** TO DO **
Leaving out the pictures, retype the lines from the beginning of the listing through the line containing "R = math.radians".

** INFORMATION PROVIDED **
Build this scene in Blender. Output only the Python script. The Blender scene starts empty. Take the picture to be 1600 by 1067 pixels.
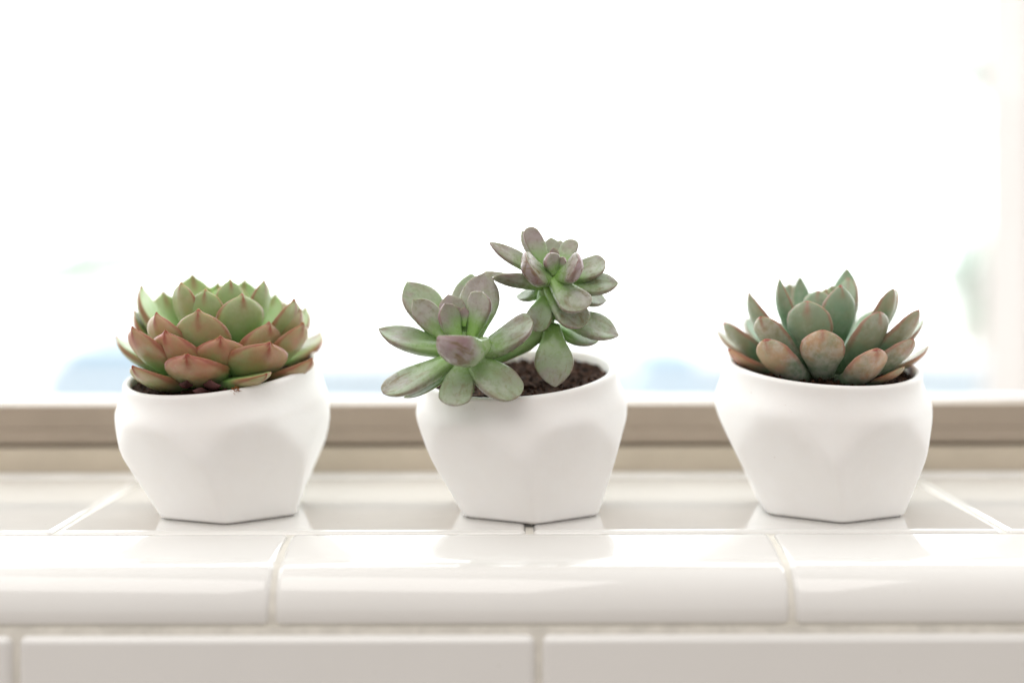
import bpy, math, random
from mathutils import Vector, noise as mnoise

scene = bpy.context.scene
C = scene.collection
R = math.radians

# ------------------------------------------------------------------ camera
FPX, HOR, CAMH = 2000.0, 395.0, 0.0891          # focal length in photo pixels, horizon row, eye height over the sill
cam = bpy.data.cameras.new("camera")
cam.sensor_width = 36.0
cam.lens = FPX / 1600 * 36
cam.shift_y = -(533.5 - HOR) / 1600
cam.clip_start, cam.clip_end = 0.01, 500
cam.dof.use_dof = True
cam.dof.focus_distance = 0.414
cam.dof.aperture_fstop = 2.9
cam.dof.aperture_blades = 0
camo = bpy.data.objects.new("camera", cam)
C.objects.link(camo)
camo.location = (0, 0, CAMH)
camo.rotation_euler = (R(90), R(0.12), 0)
scene.camera = camo

# ------------------------------------------------------------------ light
world = bpy.data.worlds.new("World")
scene.world = world
world.use_nodes = True
bg = world.node_tree.nodes["Background"]
bg.inputs[0].default_value = (1.0, 0.97, 0.935, 1)      # soft light of the pale room behind the camera
bg.inputs[1].default_value = 0.71
SKY_STRENGTH = 3.7


def area(name, loc, target, sx, sy, power, col):
    l = bpy.data.lights.new(name, 'AREA')
    l.shape = 'RECTANGLE'
    l.size, l.size_y, l.energy, l.color = sx, sy, power, col
    o = bpy.data.objects.new(name, l)
    C.objects.link(o)
    o.location = loc
    o.rotation_euler = (Vector(target) - Vector(loc)).to_track_quat('-Z', 'Y').to_euler()
    return o


area("ceiling_light", (-0.7, -0.9, 1.9), (0, .45, .03), 2.2, 1.4, 16, (1, .965, .93))

vs = scene.view_settings
scene.display_settings.display_device = 'sRGB'
vs.view_transform = 'Standard'
vs.look = 'None'
vs.exposure = 0.29
vs.gamma = 1.0
scene.cycles.use_denoising = True
scene.cycles.max_bounces = 8
scene.cycles.transparent_max_bounces = 12
scene.cycles.caustics_reflective = False
scene.cycles.caustics_refractive = False
scene.cycles.sample_clamp_indirect = 6


# ------------------------------------------------------------------ node helpers
def new_mat(name):
    m = bpy.data.materials.new(name)
    m.use_nodes = True
    nt = m.node_tree
    return m, nt, nt.nodes["Principled BSDF"]


class G:
    def __init__(s, nt):
        s.nt = nt

    def n(s, t, **k):
        x = s.nt.nodes.new(t)
        for a, b in k.items():
            setattr(x, a, b)
        return x

    def put(s, sock, v):
        if hasattr(v, 'is_output'):
            s.nt.links.new(v, sock)
        elif isinstance(v, (tuple, list)) and len(v) == 3 and sock.type == 'RGBA':
            sock.default_value = (*v, 1)
        else:
            sock.default_value = v

    def math(s, op, a, b=0.0, clamp=False):
        x = s.n('ShaderNodeMath', operation=op, use_clamp=clamp)
        s.put(x.inputs[0], a)
        s.put(x.inputs[1], b)
        return x.outputs[0]

    def mix(s, f, a, b, mode='MIX'):
        x = s.n('ShaderNodeMix', data_type='RGBA', blend_type=mode)
        s.put(x.inputs[0], f)
        s.put(x.inputs[6], a)
        s.put(x.inputs[7], b)
        return x.outputs[2]

    def step(s, v, lo, hi, to0=0.0, to1=1.0):
        x = s.n('ShaderNodeMapRange', interpolation_type='SMOOTHSTEP')
        s.put(x.inputs[0], v)
        x.inputs[1].default_value, x.inputs[2].default_value = lo, hi
        x.inputs[3].default_value, x.inputs[4].default_value = to0, to1
        return x.outputs[0]

    def noise(s, vec, scale, detail=3.0, rough=.5, dist=0.0):
        x = s.n('ShaderNodeTexNoise')
        if vec is not None:
            s.put(x.inputs['Vector'], vec)
        x.inputs['Scale'].default_value = scale
        x.inputs['Detail'].default_value = detail
        x.inputs['Roughness'].default_value = rough
        x.inputs['Distortion'].default_value = dist
        return x.outputs[0]

    def bump(s, h, strength, dist):
        x = s.n('ShaderNodeBump')
        x.inputs['Strength'].default_value = strength
        x.inputs['Distance'].default_value = dist
        s.put(x.inputs['Height'], h)
        return x.outputs[0]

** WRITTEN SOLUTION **
Build this scene in Blender. Output only the Python script. The Blender scene starts empty. Take the picture to be 1600 by 1067 pixels.
import bpy, math, random
from mathutils import Vector, noise as mnoise

scene = bpy.context.scene
C = scene.collection
R = math.radians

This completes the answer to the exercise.